Write the Net Ionic Equations

Remove the spectator ions from the total ionic equations to form the net ionic equations.For the first neutralization:\( \text{H}_2\text{SO}_3 \text{(aq)} + \text{OH}^- \text{(aq)} \rightarrow \text{HSO}_3^- \text{(aq)} + \text{H}_2\text{O} \text{(l)}\)For the second neutralization:\( \text{HSO}_3^- \text{(aq)} + \text{Ca}^{2+} \text{(aq)} + \text{OH}^- \text{(aq)} \rightarrow \text{CaSO}_3 \text{(s)} + \text{H}_2\text{O} \text{(l)} \)

Key concepts

Molecular Equations

When dealing with acid-base reactions, writing the molecular equations is your starting point. A molecular equation shows all the reactants and products in their undissociated forms. It helps us see the overall reaction clearly without getting into details about the ions present. For sulfurous acid reacting with calcium hydroxide, the first reaction involves the neutralization of one hydrogen ion. The equation is \( \text{H}_2\text{SO}_3 \text{(aq)} + \text{Ca(OH)}_2 \text{(aq)} \rightarrow \text{CaHSO}_3 \text{(aq)} + \text{H}_2\text{O} \text{(l)} \). This tells us that calcium bisulfite and water are produced. Then, in the second stage, another hydrogen ion is neutralized. Here, the equation is \( \text{CaHSO}_3 \text{(aq)} + \text{Ca(OH)}_2 \text{(aq)} \rightarrow \text{CaSO}_3 \text{(s)} + \text{H}_2\text{O} \text{(l)} \). The formation of insoluble calcium sulfite is key here. Remember, molecular equations provide a complete overview but don't show the ionic details.

Net Ionic Equations

Net ionic equations focus on the ions directly involved in the chemical change. They exclude any spectator ions, which do not participate in the actual reaction. To derive net ionic equations, we start from the total ionic equations. For the first reaction, the net ionic equation is \( \text{H}_2\text{SO}_3 \text{(aq)} + \text{OH}^- \text{(aq)} \rightarrow \text{HSO}_3^- \text{(aq)} + \text{H}_2\text{O} \text{(l)} \). This simplifies the molecular equation by showing only the essential participants. In the second reaction, the net ionic equation becomes \( \text{HSO}_3^- \text{(aq)} + \text{Ca}^{2+} \text{(aq)} + \text{OH}^- \text{(aq)} \rightarrow \text{CaSO}_3 \text{(s)} + \text{H}_2\text{O} \text{(l)} \). Highlighting the essential ions gives a clearer insight into what is happening. This is especially useful in identifying precipitate formation, like \( \text{CaSO}_3 \) here, indicating that calcium sulfite is insoluble in water.

Solubility Rules

Solubility rules help determine whether a compound will dissolve in water to form a solution or remain as a solid. They are crucial for predicting the outcome of chemical reactions. Let's apply them to the reactions we've discussed.

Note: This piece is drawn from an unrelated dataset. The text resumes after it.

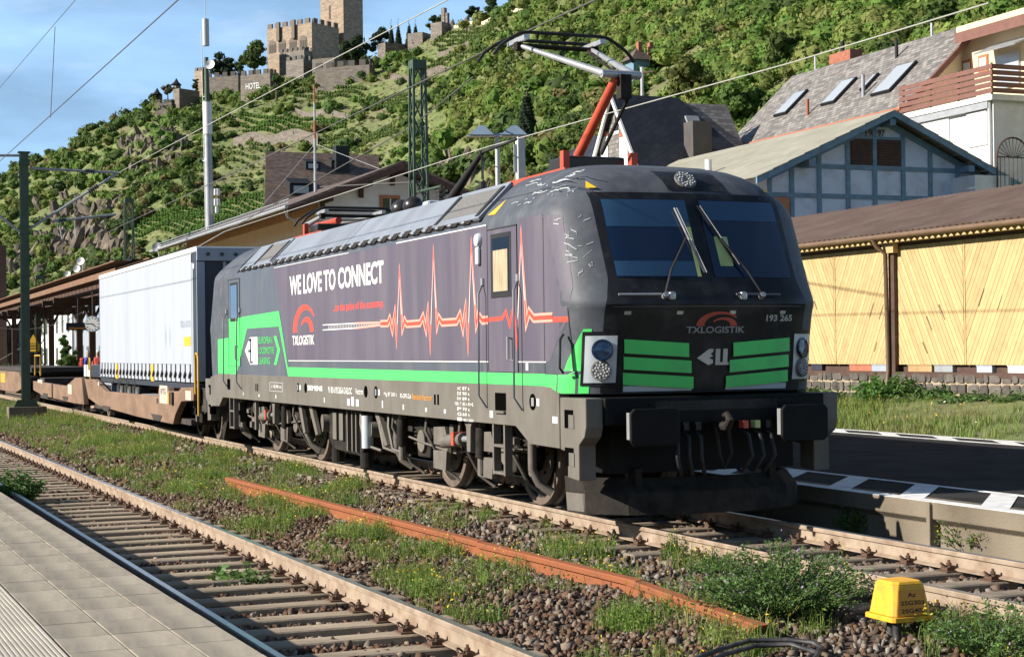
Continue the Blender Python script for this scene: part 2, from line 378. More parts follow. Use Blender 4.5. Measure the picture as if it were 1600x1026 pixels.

• Compounds containing \( \text{OH}^- \) are generally soluble, except for those of \( \text{Ca}^{2+} \), \( \text{Sr}^{2+} \), and \( \text{Ba}^{2+} \), which tend to be less soluble.
• Calcium hydroxide is slightly soluble, which allows it to dissolve enough to react with sulfurous acid.
• According to the rules, \( \text{CaSO}_3 \) is largely insoluble, resulting in a solid precipitate.

The behavior of \( \text{CaSO}_3 \) in the final reaction illustrates the importance of understanding solubility. Knowing which compounds will precipitate lets us predict and write accurate net ionic equations. Students should familiarize themselves with these rules to solve similar problems effectively.